IdE: Uma das consequências econômicas mais imediatas da Guerra foi um grande salto no preço das commodities, em especial, petróleo e trigo. Como você acredita que isso impactará a economia brasileira?

Antes do estouro da Guerra, nós já estávamos passando por um período de inflação elevada, em função, sobretudo, do desarranjo das cadeias globais de valor, que gerou um aumento dos preços no mundo todo. Agora vemos a elevação dos preços nas commodities, em especial, aquelas produzidas na Rússia ou na Ucrânia, como o trigo -que é produzido pelas duas- e o petróleo - de produção russa. Nesse cenário, não tenho dúvidas de que haverá impacto na economia brasileira e mundial.

No caso do Brasil, mesmo o nosso país não sendo um importador do petróleo russo, como os preços internacionais são afetados, isso rebate também nos preços internos. Sobretudo com a política que vem sendo adotada no Brasil, de basear os preços domésticos nos preços internacionais e, por isso, repassar os aumentos. Aliás, essa política é algo super questionável e até pouco tempo não era feito dessa forma. A economia brasileira praticamente tem autonomia no petróleo, então nós teríamos condições de não criar esse canal de comunicação direto entre a volatilidade dos preços internacionais e os preços domésticos, daria para definir isso internamente - tem até um debate acontecendo no governo sobre isso.

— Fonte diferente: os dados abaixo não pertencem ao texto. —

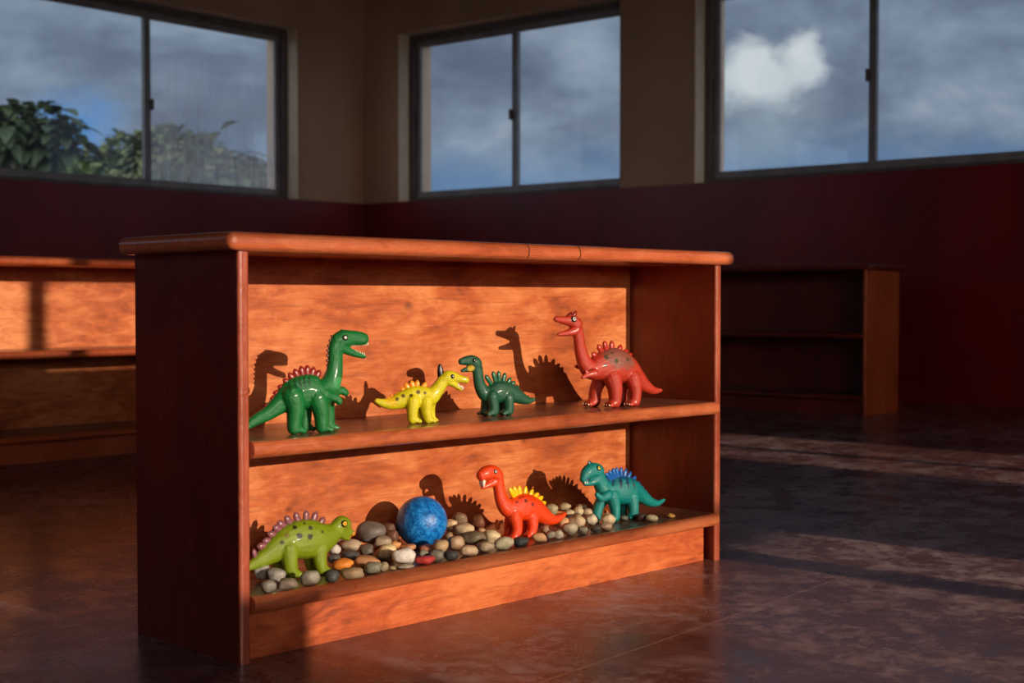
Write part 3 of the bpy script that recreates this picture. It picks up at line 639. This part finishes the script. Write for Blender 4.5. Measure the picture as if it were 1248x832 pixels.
# ------------------------------------------------------------------ pebbles
def A(x, y, rx, ry): return (400+x/5.673, 590+y/5.673, rx/5.673, ry/5.673)
def B4(x, y, rx, ry): return (300+x/6.24, 600+y/6.24, rx/6.24, ry/6.24)
def C5(x, y, rx, ry): return (600+x/5.2, 590+y/5.2, rx/5.2, ry/5.2)
PEB = [
 (A(280,350,98,68), (112,102,94), 'largest grey-brown pebble, between the lime dinosaur snout and the blue ball'),
 (A(420,312,48,38), (96,62,48), 'dark reddish pebble against the back panel in the ball shadow, upper of two'),
 (A(440,362,46,38), (104,66,50), 'dark brown pebble touching the left side of the blue ball in shadow'),
 (A(375,412,58,44), (152,134,108), 'tan-grey pebble left of the blue ball, below the largest grey pebble'),
 (A(155,432,67,42), (176,154,128), 'light tan pebble just under the lime dinosaur jaw'),
 (A(38,455,45,38), (188,180,166), 'pale grey pebble beside the front chest of the lime dinosaur'),
 (A(70,402,40,18), (176,136,118), 'thin pinkish pebble behind the lime dinosaur neck'),
 (A(265,465,45,45), (98,86,74), 'round grey-brown pebble directly below the largest grey pebble'),
 (A(465,422,36,26), (206,146,86), 'small orange-tan pebble at the lower left of the blue ball'),
 (A(403,480,70,50), (204,178,132), 'cream oval pebble in the middle row left of the ball'),
 (A(150,500,62,34), (76,72,70), 'dark grey pebble above the orange pebble near the lime dinosaur'),
 (A(40,520,42,34), (80,74,72), 'dark grey pebble touching the front foot of the lime dinosaur'),
 (A(95,565,66,40), (224,132,52), 'bright orange pebble right of the lime dinosaur foot'),
 (A(260,548,88,40), (176,126,86), 'long brown-tan pebble in the front area right of the orange pebble'),
 (A(310,587,58,38), (140,136,116), 'grey-green pebble on the front edge before the long brown one'),
 (A(393,582,32,32), (170,150,120), 'small tan pebble on the front edge left of the white pebble'),
 (A(165,622,78,38), (172,142,108), 'flat tan pebble on the front edge below the bright orange pebble'),
 (A(25,645,45,40), (76,74,72), 'dark grey pebble on the front edge right of the lime dinosaur feet'),
 (A(520,518,76,54), (214,204,194), 'white oval pebble, the brightest one, before the ball'),
 (A(532,572,52,14), (196,184,160), 'flat pale sliver pebble under the white oval pebble'),
 (A(443,582,22,14), (186,160,122), 'tiny tan pebble on the edge between the grey-green and white pebbles'),
 (A(550,443,55,24), (190,130,90), 'flat orange-tan pebble tucked under the front of the ball'),
 (A(680,447,52,25), (172,112,82), 'brown-orange flat pebble under the right front of the ball'),
 (A(660,480,30,22), (142,134,116), 'small grey-tan pebble above the coral red pebble'),
 (A(775,443,54,46), (174,144,104), 'rounded tan pebble at the lower right of the ball'),
 (A(748,502,46,42), (118,114,100), 'grey pebble right beside the coral red pebble'),
 (A(668,532,65,28), (208,70,66), 'coral red pebble on the front edge before the ball'),
 (A(850,498,50,32), (72,70,68), 'dark slate pebble on the front edge right of the coral red one'),
 (A(883,415,58,46), (164,130,100), 'rounded tan-brown pebble in the middle row right of the ball'),
 (A(970,468,62,36), (206,174,138), 'lumpy light tan pebble on the front edge beside the dark slate one'),
 (A(1000,380,84,44), (106,92,72), 'long dark olive-brown pebble left of the round cream pebble'),
 (A(1128,372,55,46), (206,184,144), 'round cream pebble left of the orange dinosaur feet'),
 (A(1088,443,60,32), (170,150,120), 'tan-grey pebble on the front edge below the round cream pebble'),
 (A(1215,418,62,40), (186,176,146), 'pale cream-grey pebble on the front edge before the orange dinosaur'),
 (A(940,325,68,44), (194,166,130), 'light tan tilted pebble right of the ball in the back row'),
 (A(910,247,48,46), (122,98,76), 'grey-brown pebble on top of the heap right of the ball'),
 (A(850,292,42,38), (200,170,130), 'pale tan pebble touching the upper right side of the ball'),
 (A(836,362,26,26), (150,116,86), 'small brown pebble at the right flank of the ball'),
 (A(1035,268,45,45), (112,66,42), 'dark brown pebble at the back under the neck of the orange dinosaur'),
 (A(1060,322,28,16), (176,136,100), 'small tan pebble behind the dark olive-brown one'),
 (A(1170,285,18,35), (222,122,58), 'slim upright orange pebble at the chest of the orange dinosaur'),
 (B4(118,612,55,58), (150,145,138), 'grey pebble at the far left under the lime dinosaur tail, back one'),
 (B4(225,648,68,52), (148,142,134), 'grey pebble behind the hind foot of the lime dinosaur'),
 (B4(165,727,55,47), (130,122,112), 'round grey pebble at the extreme left of the front edge'),
 (B4(310,708,72,42), (136,122,106), 'grey-brown oval pebble in front of the hind foot of the lime dinosaur'),
 (B4(482,662,70,56), (150,140,125), 'rounded grey pebble between the two near feet of the lime dinosaur'),
 (C5(180,368,50,28), (62,64,66), 'dark slate pebble under the near front foot of the orange dinosaur'),
 (C5(296,346,48,28), (218,168,122), 'peach tan pebble before the hind foot of the orange dinosaur'),
 (C5(358,292,50,25), (184,146,116), 'pinkish tan pebble below the orange dinosaur tail'),
 (C5(370,328,30,25), (150,140,125), 'small grey pebble on the edge right of the peach tan one'),
 (C5(420,322,32,26), (190,176,154), 'light grey pebble on the edge below the orange dinosaur tail tip'),
 (C5(492,295,50,38), (174,160,134), 'large grey-tan pebble on the edge between orange and teal dinosaurs'),
 (C5(450,245,32,32), (202,150,108), 'orange-tan pebble right at the orange dinosaur tail tip'),
 (C5(540,245,52,42), (190,166,130), 'large light tan pebble, middle of the heap left of the teal dinosaur'),
 (C5(575,296,34,26), (136,126,110), 'small grey pebble on the edge left of a dark grey one, near the teal dinosaur'),
 (C5(628,232,38,36), (190,176,150), 'light grey pebble in the heap nearest the teal dinosaur front leg'),
 (C5(655,284,34,22), (80,78,72), 'dark grey pebble on the edge left of the stacked cream pair'),
 (C5(735,228,45,36), (200,176,140), 'upper cream pebble of the stacked pair before the teal dinosaur'),
 (C5(720,272,40,24), (196,166,136), 'lower cream pebble of the stacked pair before the teal dinosaur'),
 (C5(378,163,38,33), (160,146,112), 'olive-tan pebble at the back above the orange dinosaur tail'),
 (C5(460,147,38,24), (166,150,116), 'tan pebble at the top of the heap between orange and teal dinosaurs'),
 (C5(490,182,28,18), (188,168,132), 'small tan pebble just below the top one of the right heap'),
 (C5(545,175,32,28), (186,166,130), 'light tan pebble in the back row left of the teal dinosaur chest'),
 (C5(567,148,36,18), (156,140,106), 'olive-tan flat pebble at the back left of the teal dinosaur'),
 (C5(608,180,32,24), (180,150,120), 'tan pebble touching the teal dinosaur chest leg'),
 (C5(310,265,28,20), (160,150,140), 'small grey pebble behind the orange dinosaur hind foot'),
 (C5(945,215,34,22), (80,52,46), 'dark brown pebble right behind the teal dinosaur hind foot'),
 (C5(1012,219,38,20), (214,196,156), 'cream oval pebble lying alone right of the teal dinosaur'),
 (C5(1130,201,26,13), (224,166,86), 'small amber pebble lying apart, rightmost on the lower shelf'),
 (C5(835,217,28,16), (92,96,84), 'small grey-green pebble between the teal dinosaur legs'),
 (C5(722,180,12,20), (214,124,64), 'tiny upright orange pebble between the teal dinosaur front legs'),
 (C5(500,207,34,14), (84,76,66), 'dark flat pebble in the middle of the right heap'),
]
def peb_mat(rgb):
    m = N('pebble_stone_%d_%d_%d' % rgb); c = m.obj()
    b = lin(rgb); dk = tuple(x*.62 for x in b[:3])+(1,); lt = tuple(min(1, x*1.25) for x in b[:3])+(1,)
    f = m.math('ADD', m.math('MULTIPLY', m.noise(c, 55, 5, .65), .6), m.math('MULTIPLY', m.noise(c, 420, 3, .7), .4))
    m.l(m.ramp(f, [(.36, dk), (.5, b), (.66, lt)]), m.b.inputs['Base Color'])
    m.set(Roughness=.5, Specular_IOR_Level=.4); m.bump(m.noise(c, 160, 5), .4, .0012); return m.m
Bn = V.copy()
info = []
for n, ((cx, cy, rx, ry), rgb, lab) in enumerate(PEB):
    rnd = random.Random(n*13+5)
    # where the underside meets the heap: shelf level in front, rising gently towards the back panel
    h = LOW
    for it in range(30):
        q = on_level(cx, cy+ry*.93, h); b = (q-BO).dot(V)
        h2 = LOW + max(0, b-.09)*.33; h = .5*h+.5*h2
    b = (q-BO).dot(V); k = q.y/F
    Rx = rx*k*1.05; Rz = ry*k*1.03; Ry = min(Rx, .023)*.95
    ctr = q + Vector((0, Ry*.55, 0)); ctr.z = h + Rz
    bb = (ctr-BO).dot(V)
    if bb > .27-Ry: ctr -= V*(bb-.27+Ry)*.9
    info.append([ctr, Rx, Ry, Rz, rgb, lab, rnd])
# nudge pebbles out of one another a little, mostly away from the viewer
for it in range(40):
    for i in range(len(info)):
        for j in range(i):
            a, b = info[i], info[j]; d = a[0]-b[0]
            e = Vector((d.x/(a[1]+b[1]), d.y/(a[2]+b[2]), d.z/(a[3]+b[3]))); L_ = e.length
            if L_ < .97:
                back = a if d.y > 0 else b; front = b if d.y > 0 else a
                s = (.97-L_)*.25*(a[2]+b[2])
                back[0].y += s*.8; front[0].y -= s*.2
                for q in (back, front):
                    bb = (q[0]-BO).dot(V)
                    if bb > .268-q[2]: q[0] -= V*(bb-.268+q[2])
                    if bb < q[2]*.8: q[0] += V*(q[2]*.8-bb)
for ctr, Rx, Ry, Rz, rgb, lab, rnd in info:
    bm = bmesh.new(); vs = bmesh.ops.create_icosphere(bm, subdivisions=3, radius=1)['verts']
    off = Vector((rnd.uniform(-9, 9), rnd.uniform(-9, 9), rnd.uniform(-9, 9))); tilt = rnd.uniform(-.12, .12); pw = rnd.uniform(.78, .95)
    for v in vs:
        p = v.co.copy(); d = 1 + .26*noise.noise(p*1.2+off) + .05*noise.noise(p*3+off)
        p = Vector([math.copysign(abs(x)**pw, x) for x in p])*d
        p = Vector((p.x*Rx, p.y*Ry, p.z*Rz)); v.co = Vector((p.x*math.cos(tilt)-p.z*math.sin(tilt), p.y, p.x*math.sin(tilt)+p.z*math.cos(tilt)))
    zmn = min(v.co.z for v in vs)
    if ctr.z + zmn < LOW: ctr.z = LOW - zmn
    ob = obj('pebble', bm, peb_mat(rgb), None, True); ob.location = ctr
    tag(ob, lab, 'pebble', 'pebbles on the lower shelf')

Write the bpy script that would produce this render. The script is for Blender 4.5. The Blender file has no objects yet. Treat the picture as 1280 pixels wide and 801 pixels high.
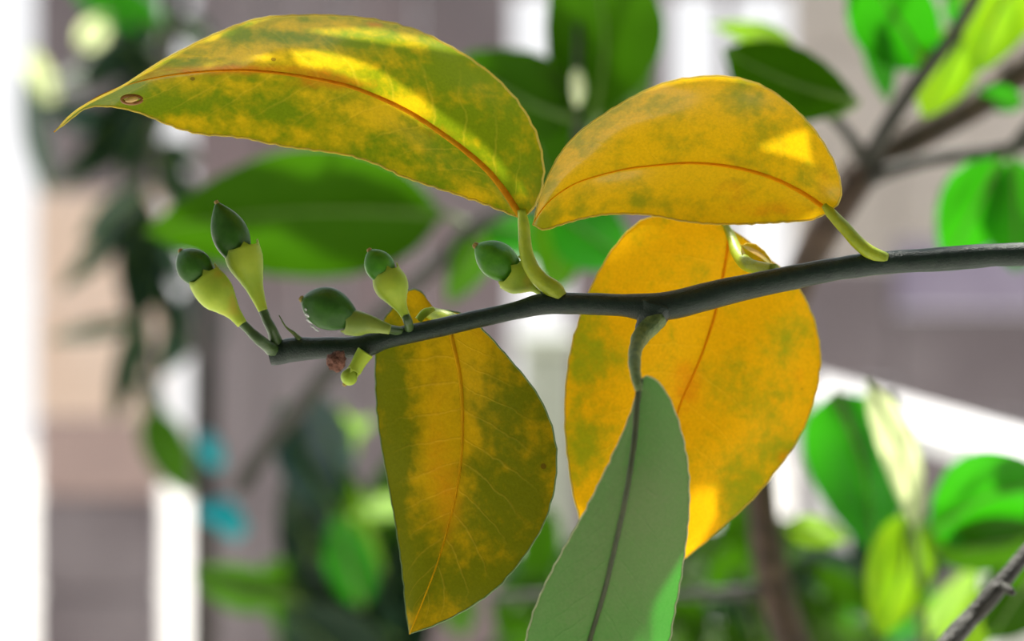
import bpy, bmesh, math, random
from mathutils import Vector, noise as mnoise
random.seed(7)
C = bpy.context.scene.collection
PI = math.pi

# ------------------------------------------------------------------ camera, sky, sun, exposure
D, W, H = 0.472, 0.200, 0.90          # distance to the twig, width of the field there, height of the lens (m)
cam = bpy.data.cameras.new('camera')
cam.lens = 85.0
cam.sensor_width = 36.0
cam.clip_start = 0.01
cam.clip_end = 200
cam.dof.use_dof = True
cam.dof.focus_distance = D + 0.002
cam.dof.aperture_fstop = 8.5
cam.dof.aperture_blades = 0
cam_o = bpy.data.objects.new('camera', cam)
cam_o.location = (0, -D, H)
cam_o.rotation_euler = (PI/2, 0, 0)
C.objects.link(cam_o)
sc = bpy.context.scene
sc.camera = cam_o
sc.view_settings.view_transform = 'Standard'
sc.view_settings.look = 'None'
sc.view_settings.gamma = 1
sc.view_settings.use_curve_mapping = False
sc.view_settings.exposure = 0.0

TO_SUN = Vector((-0.14, 0.37, 0.90)).normalized()
wd = bpy.data.worlds.new('sky')
sc.world = wd
wd.use_nodes = True
nt = wd.node_tree
nt.nodes.clear()
wo = nt.nodes.new('ShaderNodeOutputWorld')
bg = nt.nodes.new('ShaderNodeBackground')
tc = nt.nodes.new('ShaderNodeTexCoord')
sx = nt.nodes.new('ShaderNodeSeparateXYZ')
rp = nt.nodes.new('ShaderNodeValToRGB')
rp.color_ramp.elements[0].position = 0.0
rp.color_ramp.elements[0].color = (1.0, 0.985, 0.98, 1)
rp.color_ramp.elements[1].position = 0.9
rp.color_ramp.elements[1].color = (0.72, 0.86, 1.0, 1)
nt.links.new(tc.outputs['Generated'], sx.inputs[0])
nt.links.new(sx.outputs['Z'], rp.inputs[0])
nt.links.new(rp.outputs[0], bg.inputs[0])
bg.inputs[1].default_value = 1.1
nt.links.new(bg.outputs[0], wo.inputs[0])

sun = bpy.data.lights.new('sun', 'SUN')
sun.energy = 10.5
sun.angle = math.radians(0.53)
sun.color = (1.0, 0.95, 0.86)
sun_o = bpy.data.objects.new('sun', sun)
sun_o.rotation_euler = TO_SUN.to_track_quat('Z', 'Y').to_euler()
sun_o.location = TO_SUN*6
C.objects.link(sun_o)

# ------------------------------------------------------------------ helpers
def P(px, py, d=0.0):
    """a point of the place d metres behind the twig"""
    s = W/1280.0*(D+d)/D
    return Vector(((px-640)*s, d, H-(py-400.5)*s))

def px2m(w, d=0.0):
    return w*W/1280.0*(D+d)/D

def spline(pts, n):
    """Catmull-Rom through pts, resampled to n+1 points evenly along the length"""
    pts = [Vector(p) for p in pts]
    if len(pts) == 2:
        return [pts[0].lerp(pts[1], i/n) for i in range(n+1)]
    q = [pts[0]*2-pts[1]]+pts+[pts[-1]*2-pts[-2]]
    dense = []
    for i in range(1, len(q)-2):
        a, b, c, d = q[i-1], q[i], q[i+1], q[i+2]
        for k in range(12):
            t = k/12
            dense.append(0.5*((2*b)+(c-a)*t+(2*a-5*b+4*c-d)*t*t+(3*b-a-3*c+d)*t**3))
    dense.append(q[-2])
    L = [0]
    for i in range(1, len(dense)):
        L.append(L[-1]+(dense[i]-dense[i-1]).length)
    out, j = [], 0
    for i in range(n+1):
        s = L[-1]*i/n
        while j < len(L)-2 and L[j+1] < s:
            j += 1
        f = (s-L[j])/max(L[j+1]-L[j], 1e-9)
        out.append(dense[j].lerp(dense[j+1], min(max(f, 0), 1)))
    return out

def mesh_obj(name, verts, faces, mats, parent=None, smooth=True, midx=None):
    me = bpy.data.meshes.new(name)
    me.from_pydata([tuple(v) for v in verts], [], faces)
    for m in (mats if isinstance(mats, (list, tuple)) else [mats]):
        me.materials.append(m)
    if smooth:
        me.polygons.foreach_set('use_smooth', [True]*len(me.polygons))
    if midx:
        me.polygons.foreach_set('material_index', midx)
    me.update()
    o = bpy.data.objects.new(name, me)
    C.objects.link(o)
    if parent:
        o.parent = parent
        pw = Vector((0, 0, 0))
        p = parent
        while p:
            pw += p.location
            p = p.parent
        o.location = -pw        # vertices are written in world space
    return o

def tube_geo(pts, radii, seg=10, rough=0.0, squash=1.0, caps=True, scale=300, seed=0.0):
    """pts resampled already; radii list of the same length"""
    vs, fs = [], []
    n = len(pts)
    t0 = (pts[1]-pts[0]).normalized()
    nrm = t0.cross(Vector((0, 1, 0)))
    if nrm.length < 1e-4:
        nrm = t0.cross(Vector((1, 0, 0)))
    nrm.normalize()
    for i in range(n):
        t = (pts[min(i+1, n-1)]-pts[max(i-1, 0)]).normalized()
        nrm = (nrm-t*nrm.dot(t)).normalized()
        b = t.cross(nrm)
        for k in range(seg):
            a = 2*PI*k/seg
            dr = nrm*math.cos(a)+b*math.sin(a)*squash
            r = radii[i]
            if rough:
                r *= 1+rough*mnoise.noise((pts[i]+dr*r)*scale+Vector((seed, 0, 0)))
            vs.append(pts[i]+dr*r)
    for i in range(n-1):
        for k in range(seg):
            fs.append((i*seg+k, i*seg+(k+1) % seg, (i+1)*seg+(k+1) % seg, (i+1)*seg+k))
    if caps:
        fs.append(tuple(reversed(range(seg))))
        fs.append(tuple(range((n-1)*seg, n*seg)))
    return vs, fs

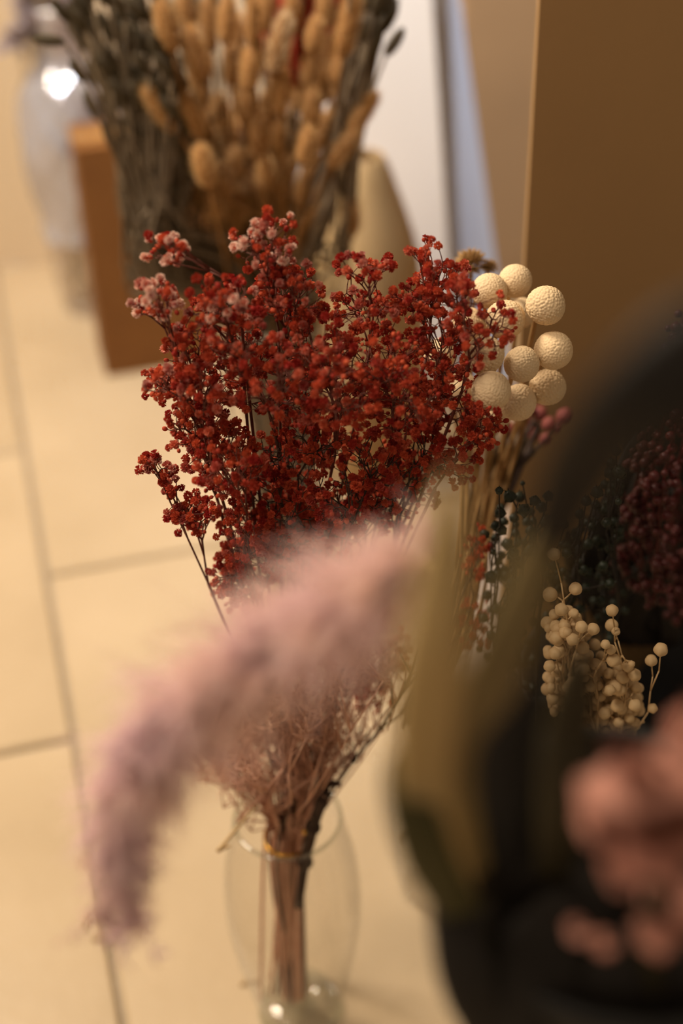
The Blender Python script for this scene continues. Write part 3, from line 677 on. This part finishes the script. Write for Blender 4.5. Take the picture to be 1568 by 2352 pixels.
# tan straw flowers behind them
for cx, cy, r, lab in [(1082, 608, 40, 'tan fuzzy strawflower above the top left billy button'), (1124, 615, 20, 'tiny tan strawflower right of the fuzzy one')]:
    c = PY(cx, cy, .82); R_ = px(r, .9); t = thing('strawflower', c, lab, 'dried flower'); q = MB()
    for i in range(70):
        z = 1 - (i + .5) / 70 * 1.3; a = i * 2.4; s = math.sqrt(1 - z * z); d = np.array([s * math.cos(a), s * math.sin(a), z])
        tube(q, [d * R_ * .3, d * R_ * .75, d * R_ * rng.uniform(.9, 1.1)], [R_ * .08, R_ * .16, R_ * .03], 5, flat=.35)
    link('petals', q.mesh('petals', M['straw']), t)
    q = MB(); tube(q, smooth_path([(0, 0, 0), PY(1070, 800, .82) - c, sheaf - c], 5), .0015, 5); link('stem', q.mesh('stem', M['straw']), t)
# rosy berries behind and below the billy buttons
rb = [(1298, 958, 21), (1240, 950, 19), (1262, 975, 18), (1200, 965, 20), (1165, 985, 20), (1225, 1000, 17), (1255, 1010, 16), (1185, 1010, 17), (1145, 960, 18), (1280, 985, 14), (1215, 940, 16)]
c0 = PY(1225, 985, .86); t = thing('berry_sprig', c0, 'blurred rosy berry sprig below the billy buttons', 'berries')
T = [PY(x, y, .86 + rng.uniform(-.015, .015)) for x, y, r in rb]
V, Fc = ICO[3]
for p, (x, y, r) in zip(T, rb):
    q = MB(); q.add([v_ * px(r, .96) * (1 + .04 * math.sin(9 * v_[0]) * math.sin(9 * v_[2])) for v_ in V], Fc); link('berry', q.mesh('berry', M['berry']), t, p - c0)
segs, dirs, r = fan(PY(1160, 1120, .86), T, .0008); q = MB(); add_segs(q, segs, c0, 5); tube(q, smooth_path([PY(1160, 1120, .86), PY(1080, 1300, .84), sfoot], 5), .002, 6, org=c0); link('stem', q.mesh('stem', M['darkstem']), t)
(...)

Mas enfim, a tendência é que isso impacte sim e no Brasil a gente tem uma matriz de transporte completamente baseada no petróleo, então isso se dissemina. Tem alguns bens cujo aumento dos preços é menos grave, mas a inflação de combustível essa se dissemina por toda a estrutura de preços, porque é o custo de transporte das mercadorias. Em relação ao trigo, também tem impacto direto, porque é insumo para a fabricação do pãozinho de cada dia. Isso também é curioso, a gente poderia ter no Brasil uma dieta baseada em pão de outra coisa, por exemplo, de mandioca... É uma certa dominação cultural que também paga seu preço de tempos em tempos. E a gente também vai pagar com o aumento do preço do trigo.